日本ロータリー「米山記念奨学事業」の実際
日本のロータリーが誇るべき事業に、ロータリー米山記念奨学事業というのがある。「公益財団法人ロータリー米山記念奨学会」と日本のロータリーが協同して行う奨学事業だ。この制度ができてすでに七〇年が経とうとしている。
この事業の着想となったのが、日本のロータリーの創始者である故・米山梅吉翁の生前の功績を讃えて、東京ロータリークラブが始めた「米山基金」だ。奨学金給付の対象になるのは、訪日した私費外国人留学生に限られている。
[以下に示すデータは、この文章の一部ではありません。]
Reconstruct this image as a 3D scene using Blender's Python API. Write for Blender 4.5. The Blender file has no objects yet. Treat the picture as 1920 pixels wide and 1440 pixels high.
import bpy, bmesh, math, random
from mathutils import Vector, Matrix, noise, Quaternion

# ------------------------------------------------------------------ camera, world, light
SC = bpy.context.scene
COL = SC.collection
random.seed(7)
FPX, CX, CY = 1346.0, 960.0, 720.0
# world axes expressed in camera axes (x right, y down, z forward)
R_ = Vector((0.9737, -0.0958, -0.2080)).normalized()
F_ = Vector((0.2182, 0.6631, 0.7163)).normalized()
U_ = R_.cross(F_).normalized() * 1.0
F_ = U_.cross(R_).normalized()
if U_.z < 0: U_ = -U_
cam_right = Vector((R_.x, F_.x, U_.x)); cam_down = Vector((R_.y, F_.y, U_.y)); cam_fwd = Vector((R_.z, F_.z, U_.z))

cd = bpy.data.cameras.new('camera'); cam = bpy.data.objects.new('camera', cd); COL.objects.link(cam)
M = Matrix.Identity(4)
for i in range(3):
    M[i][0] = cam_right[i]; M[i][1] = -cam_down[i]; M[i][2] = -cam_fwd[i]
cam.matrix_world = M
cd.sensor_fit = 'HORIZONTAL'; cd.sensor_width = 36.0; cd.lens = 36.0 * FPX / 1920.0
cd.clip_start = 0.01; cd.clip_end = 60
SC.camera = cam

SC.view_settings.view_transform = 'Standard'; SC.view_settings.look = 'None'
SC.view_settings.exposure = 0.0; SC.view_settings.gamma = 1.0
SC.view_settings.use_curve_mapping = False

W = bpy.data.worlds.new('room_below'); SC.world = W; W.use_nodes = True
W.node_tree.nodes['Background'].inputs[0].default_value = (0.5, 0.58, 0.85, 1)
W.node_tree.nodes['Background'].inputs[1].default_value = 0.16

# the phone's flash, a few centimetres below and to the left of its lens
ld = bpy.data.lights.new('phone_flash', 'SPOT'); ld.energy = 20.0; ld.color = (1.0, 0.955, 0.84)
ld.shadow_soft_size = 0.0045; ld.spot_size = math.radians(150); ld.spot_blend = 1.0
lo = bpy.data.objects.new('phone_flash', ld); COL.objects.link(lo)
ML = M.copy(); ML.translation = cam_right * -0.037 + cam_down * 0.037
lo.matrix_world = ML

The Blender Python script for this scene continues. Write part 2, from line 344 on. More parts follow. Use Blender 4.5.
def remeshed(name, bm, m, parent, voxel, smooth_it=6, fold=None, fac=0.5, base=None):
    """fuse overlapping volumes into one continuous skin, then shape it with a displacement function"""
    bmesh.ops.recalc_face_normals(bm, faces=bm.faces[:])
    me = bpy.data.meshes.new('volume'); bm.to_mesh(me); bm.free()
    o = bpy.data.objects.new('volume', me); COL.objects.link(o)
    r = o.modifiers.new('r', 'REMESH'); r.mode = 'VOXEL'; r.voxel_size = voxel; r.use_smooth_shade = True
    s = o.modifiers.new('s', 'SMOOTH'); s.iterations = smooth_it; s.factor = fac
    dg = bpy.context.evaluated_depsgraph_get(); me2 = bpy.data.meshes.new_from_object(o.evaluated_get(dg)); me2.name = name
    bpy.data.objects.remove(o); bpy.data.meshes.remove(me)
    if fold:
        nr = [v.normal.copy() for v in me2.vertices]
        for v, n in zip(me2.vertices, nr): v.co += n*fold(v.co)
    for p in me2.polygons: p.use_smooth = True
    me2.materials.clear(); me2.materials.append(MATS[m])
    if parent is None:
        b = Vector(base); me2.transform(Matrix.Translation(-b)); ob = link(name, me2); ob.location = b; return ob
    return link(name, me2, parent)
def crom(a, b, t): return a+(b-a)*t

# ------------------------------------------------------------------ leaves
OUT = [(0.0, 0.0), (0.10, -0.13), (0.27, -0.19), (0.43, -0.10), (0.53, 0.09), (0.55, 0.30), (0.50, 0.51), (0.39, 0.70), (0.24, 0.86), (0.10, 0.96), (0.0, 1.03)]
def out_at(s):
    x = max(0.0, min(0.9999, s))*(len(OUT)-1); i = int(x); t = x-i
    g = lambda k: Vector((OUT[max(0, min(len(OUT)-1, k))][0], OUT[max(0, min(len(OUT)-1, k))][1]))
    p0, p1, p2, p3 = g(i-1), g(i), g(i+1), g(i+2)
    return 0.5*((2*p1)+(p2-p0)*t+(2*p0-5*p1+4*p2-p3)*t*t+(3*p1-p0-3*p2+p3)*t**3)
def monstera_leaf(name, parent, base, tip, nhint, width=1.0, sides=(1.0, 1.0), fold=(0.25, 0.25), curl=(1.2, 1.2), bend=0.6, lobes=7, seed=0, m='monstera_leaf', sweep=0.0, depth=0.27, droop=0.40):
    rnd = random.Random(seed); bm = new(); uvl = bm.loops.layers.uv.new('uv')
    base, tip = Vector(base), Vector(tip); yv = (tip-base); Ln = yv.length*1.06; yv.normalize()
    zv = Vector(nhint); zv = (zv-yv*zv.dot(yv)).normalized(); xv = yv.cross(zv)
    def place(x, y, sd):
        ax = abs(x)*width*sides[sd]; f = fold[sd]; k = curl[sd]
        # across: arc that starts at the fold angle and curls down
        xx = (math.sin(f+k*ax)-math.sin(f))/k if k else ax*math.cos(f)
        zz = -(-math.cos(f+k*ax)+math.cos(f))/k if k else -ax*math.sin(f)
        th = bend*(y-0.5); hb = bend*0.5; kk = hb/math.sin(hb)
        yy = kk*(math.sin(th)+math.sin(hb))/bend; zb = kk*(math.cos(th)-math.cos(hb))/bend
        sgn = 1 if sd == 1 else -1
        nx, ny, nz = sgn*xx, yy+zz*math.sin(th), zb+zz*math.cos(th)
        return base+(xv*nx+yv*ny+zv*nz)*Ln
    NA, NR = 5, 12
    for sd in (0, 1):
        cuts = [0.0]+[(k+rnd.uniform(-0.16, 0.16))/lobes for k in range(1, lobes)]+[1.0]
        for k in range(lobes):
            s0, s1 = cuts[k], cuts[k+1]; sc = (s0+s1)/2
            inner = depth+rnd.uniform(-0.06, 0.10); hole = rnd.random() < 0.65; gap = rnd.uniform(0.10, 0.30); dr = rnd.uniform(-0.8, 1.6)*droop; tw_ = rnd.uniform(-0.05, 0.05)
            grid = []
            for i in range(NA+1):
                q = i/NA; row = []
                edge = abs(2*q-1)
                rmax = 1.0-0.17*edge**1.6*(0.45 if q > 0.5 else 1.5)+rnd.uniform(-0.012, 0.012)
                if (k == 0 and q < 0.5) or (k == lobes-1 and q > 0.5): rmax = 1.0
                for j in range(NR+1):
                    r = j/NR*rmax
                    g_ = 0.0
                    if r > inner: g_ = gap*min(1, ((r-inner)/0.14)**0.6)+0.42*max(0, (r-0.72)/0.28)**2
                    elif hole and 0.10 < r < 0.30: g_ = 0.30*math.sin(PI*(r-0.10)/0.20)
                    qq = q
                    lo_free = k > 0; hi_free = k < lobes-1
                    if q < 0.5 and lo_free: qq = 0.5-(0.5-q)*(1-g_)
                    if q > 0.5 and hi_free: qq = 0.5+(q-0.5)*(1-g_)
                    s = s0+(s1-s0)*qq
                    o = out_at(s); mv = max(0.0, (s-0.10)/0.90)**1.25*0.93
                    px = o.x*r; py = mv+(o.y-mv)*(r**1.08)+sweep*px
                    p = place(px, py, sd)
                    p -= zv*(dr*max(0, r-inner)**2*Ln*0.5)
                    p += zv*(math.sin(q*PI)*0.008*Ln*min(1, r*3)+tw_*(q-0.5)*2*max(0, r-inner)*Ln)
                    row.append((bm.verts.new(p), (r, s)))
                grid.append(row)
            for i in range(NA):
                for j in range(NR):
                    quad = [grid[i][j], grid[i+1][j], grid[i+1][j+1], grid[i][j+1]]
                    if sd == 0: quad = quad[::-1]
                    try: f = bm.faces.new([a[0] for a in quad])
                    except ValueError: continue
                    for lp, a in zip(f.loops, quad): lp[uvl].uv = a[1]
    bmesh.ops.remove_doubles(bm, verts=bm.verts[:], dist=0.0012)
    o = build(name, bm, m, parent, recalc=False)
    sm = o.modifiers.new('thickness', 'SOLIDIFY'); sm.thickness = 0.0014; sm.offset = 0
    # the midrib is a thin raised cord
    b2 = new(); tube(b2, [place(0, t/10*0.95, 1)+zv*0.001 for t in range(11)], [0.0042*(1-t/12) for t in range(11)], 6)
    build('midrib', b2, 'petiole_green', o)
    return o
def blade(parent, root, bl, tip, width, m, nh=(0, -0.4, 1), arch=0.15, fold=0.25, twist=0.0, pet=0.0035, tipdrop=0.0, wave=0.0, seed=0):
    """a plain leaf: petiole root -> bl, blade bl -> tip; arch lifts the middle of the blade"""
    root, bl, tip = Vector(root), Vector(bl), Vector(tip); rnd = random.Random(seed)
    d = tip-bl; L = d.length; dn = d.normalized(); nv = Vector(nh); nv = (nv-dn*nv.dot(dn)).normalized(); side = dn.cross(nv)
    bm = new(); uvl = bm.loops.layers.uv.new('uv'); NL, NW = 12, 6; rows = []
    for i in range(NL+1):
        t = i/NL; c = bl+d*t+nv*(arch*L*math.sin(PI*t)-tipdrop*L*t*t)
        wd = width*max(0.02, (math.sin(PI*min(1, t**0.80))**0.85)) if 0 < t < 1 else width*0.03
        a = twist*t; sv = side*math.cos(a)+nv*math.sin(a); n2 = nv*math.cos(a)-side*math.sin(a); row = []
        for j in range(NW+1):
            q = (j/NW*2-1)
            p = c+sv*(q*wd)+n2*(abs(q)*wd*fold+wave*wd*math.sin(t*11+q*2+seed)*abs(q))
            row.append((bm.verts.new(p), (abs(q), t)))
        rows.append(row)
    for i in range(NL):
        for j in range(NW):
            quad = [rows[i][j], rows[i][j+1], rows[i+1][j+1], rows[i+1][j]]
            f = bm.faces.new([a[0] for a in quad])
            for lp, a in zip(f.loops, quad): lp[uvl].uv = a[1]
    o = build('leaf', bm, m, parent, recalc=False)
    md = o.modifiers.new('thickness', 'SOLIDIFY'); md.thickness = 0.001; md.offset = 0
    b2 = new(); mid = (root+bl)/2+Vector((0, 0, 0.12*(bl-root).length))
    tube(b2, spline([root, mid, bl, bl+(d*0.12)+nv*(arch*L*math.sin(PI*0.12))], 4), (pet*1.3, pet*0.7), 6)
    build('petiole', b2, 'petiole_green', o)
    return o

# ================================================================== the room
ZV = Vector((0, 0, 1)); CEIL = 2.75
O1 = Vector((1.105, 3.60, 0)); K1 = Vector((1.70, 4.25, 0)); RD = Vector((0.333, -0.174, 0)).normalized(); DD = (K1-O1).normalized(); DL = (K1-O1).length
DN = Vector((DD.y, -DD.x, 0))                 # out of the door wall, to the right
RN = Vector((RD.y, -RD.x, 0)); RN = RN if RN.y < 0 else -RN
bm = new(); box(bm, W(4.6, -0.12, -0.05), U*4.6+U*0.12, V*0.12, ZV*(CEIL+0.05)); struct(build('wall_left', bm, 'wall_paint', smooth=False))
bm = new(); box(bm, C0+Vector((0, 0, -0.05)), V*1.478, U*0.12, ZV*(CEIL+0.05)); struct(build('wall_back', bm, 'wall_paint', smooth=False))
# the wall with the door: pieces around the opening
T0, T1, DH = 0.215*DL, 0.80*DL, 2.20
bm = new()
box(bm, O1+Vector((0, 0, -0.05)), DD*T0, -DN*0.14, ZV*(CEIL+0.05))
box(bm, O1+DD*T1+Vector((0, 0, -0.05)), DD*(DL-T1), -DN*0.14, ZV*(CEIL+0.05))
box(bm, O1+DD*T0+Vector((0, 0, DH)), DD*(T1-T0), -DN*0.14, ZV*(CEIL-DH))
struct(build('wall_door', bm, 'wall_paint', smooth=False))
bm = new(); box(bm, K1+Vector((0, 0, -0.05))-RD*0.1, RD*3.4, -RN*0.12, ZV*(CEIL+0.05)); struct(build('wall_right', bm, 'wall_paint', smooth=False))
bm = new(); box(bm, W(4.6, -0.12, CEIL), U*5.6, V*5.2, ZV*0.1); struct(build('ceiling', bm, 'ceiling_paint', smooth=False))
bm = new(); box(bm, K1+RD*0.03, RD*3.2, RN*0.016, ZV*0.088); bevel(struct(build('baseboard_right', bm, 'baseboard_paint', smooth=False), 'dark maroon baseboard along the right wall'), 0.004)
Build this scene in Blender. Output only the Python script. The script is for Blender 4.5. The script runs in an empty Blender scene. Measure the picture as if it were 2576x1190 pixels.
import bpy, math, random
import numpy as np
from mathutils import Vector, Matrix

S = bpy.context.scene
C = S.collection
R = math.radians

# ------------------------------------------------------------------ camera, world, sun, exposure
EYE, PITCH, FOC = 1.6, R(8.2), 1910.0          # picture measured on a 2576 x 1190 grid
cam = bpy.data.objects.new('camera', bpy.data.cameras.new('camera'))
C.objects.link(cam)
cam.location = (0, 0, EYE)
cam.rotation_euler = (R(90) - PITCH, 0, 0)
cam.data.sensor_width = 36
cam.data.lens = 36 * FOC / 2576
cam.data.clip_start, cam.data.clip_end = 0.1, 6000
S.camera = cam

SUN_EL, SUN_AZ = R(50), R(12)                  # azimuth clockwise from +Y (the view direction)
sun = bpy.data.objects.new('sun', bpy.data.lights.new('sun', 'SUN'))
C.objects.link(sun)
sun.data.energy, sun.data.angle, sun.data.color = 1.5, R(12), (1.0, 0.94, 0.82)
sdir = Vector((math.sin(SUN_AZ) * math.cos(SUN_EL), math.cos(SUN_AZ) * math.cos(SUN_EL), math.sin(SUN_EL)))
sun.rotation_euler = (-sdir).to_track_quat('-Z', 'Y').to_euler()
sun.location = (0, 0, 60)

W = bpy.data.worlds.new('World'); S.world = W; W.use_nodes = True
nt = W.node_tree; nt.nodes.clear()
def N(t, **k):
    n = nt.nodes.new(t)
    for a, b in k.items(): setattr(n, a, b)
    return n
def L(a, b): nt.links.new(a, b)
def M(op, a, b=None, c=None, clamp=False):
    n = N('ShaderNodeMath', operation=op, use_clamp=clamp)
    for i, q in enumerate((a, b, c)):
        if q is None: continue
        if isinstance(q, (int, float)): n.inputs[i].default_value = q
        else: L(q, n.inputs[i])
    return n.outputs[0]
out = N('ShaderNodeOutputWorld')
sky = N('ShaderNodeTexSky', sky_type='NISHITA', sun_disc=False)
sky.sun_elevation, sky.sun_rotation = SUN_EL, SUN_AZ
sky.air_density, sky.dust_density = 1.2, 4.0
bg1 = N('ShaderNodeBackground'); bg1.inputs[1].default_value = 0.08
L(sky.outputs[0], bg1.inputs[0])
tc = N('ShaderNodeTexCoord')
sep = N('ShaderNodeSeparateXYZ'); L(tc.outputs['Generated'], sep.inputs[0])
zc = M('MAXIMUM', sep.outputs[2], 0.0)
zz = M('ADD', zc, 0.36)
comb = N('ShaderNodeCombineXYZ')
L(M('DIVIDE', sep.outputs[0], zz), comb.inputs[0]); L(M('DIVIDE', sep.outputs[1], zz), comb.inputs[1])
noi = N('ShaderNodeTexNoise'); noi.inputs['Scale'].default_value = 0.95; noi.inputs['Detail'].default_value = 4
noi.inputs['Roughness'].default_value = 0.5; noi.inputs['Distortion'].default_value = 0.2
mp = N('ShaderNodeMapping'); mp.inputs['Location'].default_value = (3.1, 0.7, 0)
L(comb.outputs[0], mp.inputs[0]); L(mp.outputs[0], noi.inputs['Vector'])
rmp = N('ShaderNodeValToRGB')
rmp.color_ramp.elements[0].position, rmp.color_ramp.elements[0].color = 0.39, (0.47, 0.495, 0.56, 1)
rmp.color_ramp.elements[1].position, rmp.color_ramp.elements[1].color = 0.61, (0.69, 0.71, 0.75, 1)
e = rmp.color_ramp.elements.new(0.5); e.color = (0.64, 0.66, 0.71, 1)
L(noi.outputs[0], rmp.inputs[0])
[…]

僕らは、彼らが将来有為の人材に育ち、いずれは日本と母国との平和の懸け橋になって、国際親善や国際平和に貢献してくれることを期待している。
具体的には、彼らに一年または二年の間、返還不要の奨学金(大学学部学生には月額10万円、大学院学生には月額14万円)を支給する。
その対象者は年間約850人、年間に支給する奨学金の総額は約15億円という規模で、民間団体による国際奨学事業では国内最大級を誇る。これまでにこの恩恵を受けた留学生はおよそ2万2000人、その出身国は世界中の約130ヶ国に及んでいる。特徴的なのは、その事業費のすべて(ロータリアンと彼らの関連する企業からの寄付金収入、奨学会に贈与された株式等から発生する配当金、預金等の利息など)が日本のロータリアンの寄付によってまかなわれていることだ。
そのため、ロータリアンはこの事業の維持のために1年間、1人当たり最低1万6000円以上の寄付が必要になる(日本のロータリアンが9万人の場合を想定)。
もちろん支出した寄付金には、税制上の各種特典も認められている。この事業については、以下のような特徴がある。
②世話クラブでは、受け入れた留学生の相談役となる会員を決め、その会員は一年または二年間、その役を務めることになる。このロータリアンを「カウンセラー」という。
③米山奨学生であった留学生は、大学、大学院を卒業後は「学友会」(国内に33ヶ所、国外に9ヶ所:台湾、韓国、中国、タイ、ネパール、モンゴル、スリランカ、マレーシア、ミャンマー)という組織に入り後輩の支援をする。の学友会がある。
奨学金候補者決定から給付までの流れ
僕は、これまで地区の米山記念奨学委員会委員長を三年間務めたことがある。いわゆる「米山」(ロータリアンはこの事業をこう略称する)を知るいい機会になった。
米山は、ロータリーの行う事業のなかで最も分かり易い事業だと思う。事業の内容は簡単だ。ⅰ私費、ⅱ外国人、ⅲ留学生という基礎資格を前提に、ⅳ前年度の地区の寄付総額で決まる奨学生数(年間約850人の奨学生の配分は地区全体の前年度の寄付額実績を第一の基準とする)、ⅴ指定校制度(地区内の留学生を抱える各大学に対し、地区から次年度の奨学生の推薦枠を伝えて、各大学はその範囲内で学内の被推薦留学生を決定する)、ⅵ地区米山委員会による選考(書類選考と面接選考)の構成の中から、次年度の奨学生が決定する。
その後は、地区内のどこのクラブに世話クラブになってもらうか、その中のどの会員にカウンセラーになってもらうかを、自薦他薦を交えて選考する。クラブ側からもどの奨学生がいいか、国別、性別、大学別などの希望が提示され、いくつかの組み合わせの中からベスト・マッチングが決定していく。
四月の新学年度から、実際の奨学金給付が開始する。奨学生たちは毎月、世話クラブの第一例会に出席し、例会時間中に会員に対し近況報告をして、その月の奨学金を受け取る。この一時間でクラブ会員との交流が生まれ、その後さまざまなクラブ行事に参加して、母国と日本との文化や慣習の違いを体験していく。
日本のお父さん・お母さんに相当するカウンセラーとの交流も濃密だ。休日には、近くの観光地にカウンセラーの家族と行楽に出かける。食事会に呼ばれ日本の食事を楽しむ。進学や就職の相談をすればカウンセラーは真摯にそれに応え、クラブのメンバーや地区の米山委員と一緒にそれに対応する。まさに一人の子供の親代わりのような存在になる。
卒業後、彼らは学友会に所属し、相互の連絡を続けながら交流は継続する。